Quant à l'avenir du français dans le monde, les études de l'Observatoire mondial de la langue française dont j'ai été le fondateur quand j'étais détaché auprès de l'Organisation internationale de la Francophonie et dont je suis encore membre du conseil scientifique, montrent à l'évidence que, si cette langue est concurrencée par l'anglais à travers le monde, elle ne cesse de prospérer, gagnant en nombre de locuteurs et d'utilisateurs, notamment en Afrique subsaharienne. Une appréhension objective de sa situation révèle que le tableau qu'en présentent certains idéologues, qui en font une langue moribonde, est totalement dénué de vérité.
- Un mot, enfin, sur vos projets académiques, littéraires et culturels.
- Nous parlons ici de projets. Leur réalisation dépendra de mon énergie, de ma santé, du temps que j'aurai devant moi et des circonstances, favorables ou défavorables. Sur le plan académique, outre de conduire jusqu'à la soutenance mes quelques doctorants qui n'ont pas achevé leurs thèses, il y a des participations programmées à plusieurs colloques en Tunisie et ailleurs et notamment plusieurs communications sur Albert Memmi, le grand écrivain qui nous a quittés. Il y a aussi l'organisation du congrès mondial des professeurs de français à Yasmine Hammamet en juillet prochain, congrès qui devait avoir lieu cette année mais qui a été reporté en raison de la pandémie.
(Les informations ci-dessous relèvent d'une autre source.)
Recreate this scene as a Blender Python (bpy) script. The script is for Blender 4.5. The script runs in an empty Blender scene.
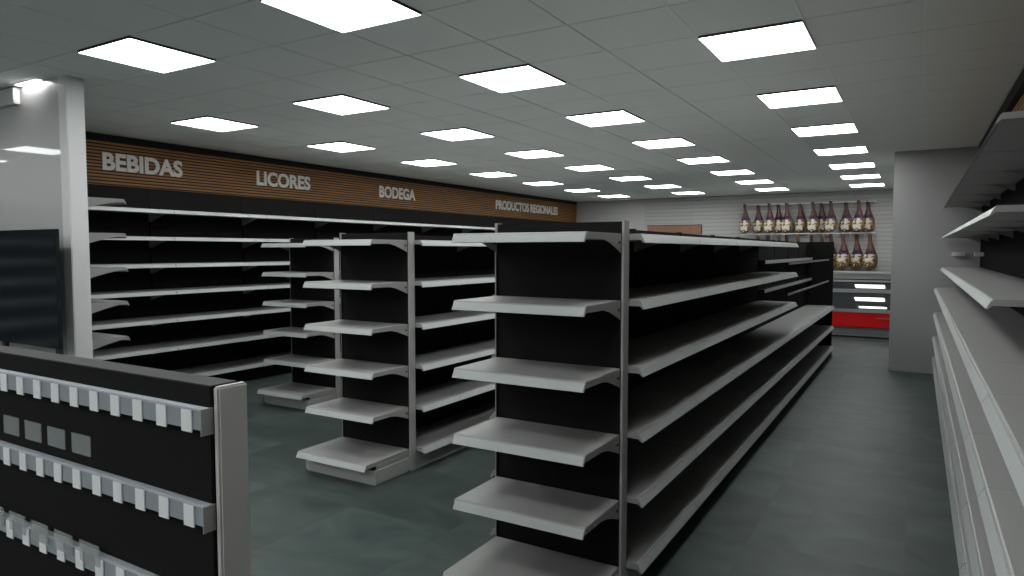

Je suis le président de l'Association tunisienne pour la pédagogie du français qui a été chargée par la Fédération internationale des professeurs de français dont je suis membre du conseil d'administration, de l'organisation de ce congrès. A plus longue échéance, j'ai en chantier un ouvrage sur l'amour courtois ainsi que le projet de rassembler sous forme d'ouvrages mes articles sur Guillaume Apollinaire et sur les littératures tunisienne et algérienne de langue française.
Sur le plan littéraire, je cherche un éditeur pour deux récits jeunesse achevés et je rêve encore d'avoir le temps d'organiser mon troisième recueil de poèmes Sur la descente à reculons et de le publier. J'aimerais aussi pouvoir publier les récits radiophoniques diffusés par RTCI pendant deux saisons ramadanesques sous le titre Contes du vieux retraité et qui avaient été appréciés pas de nombreux auditeurs de cette chaîne francophone.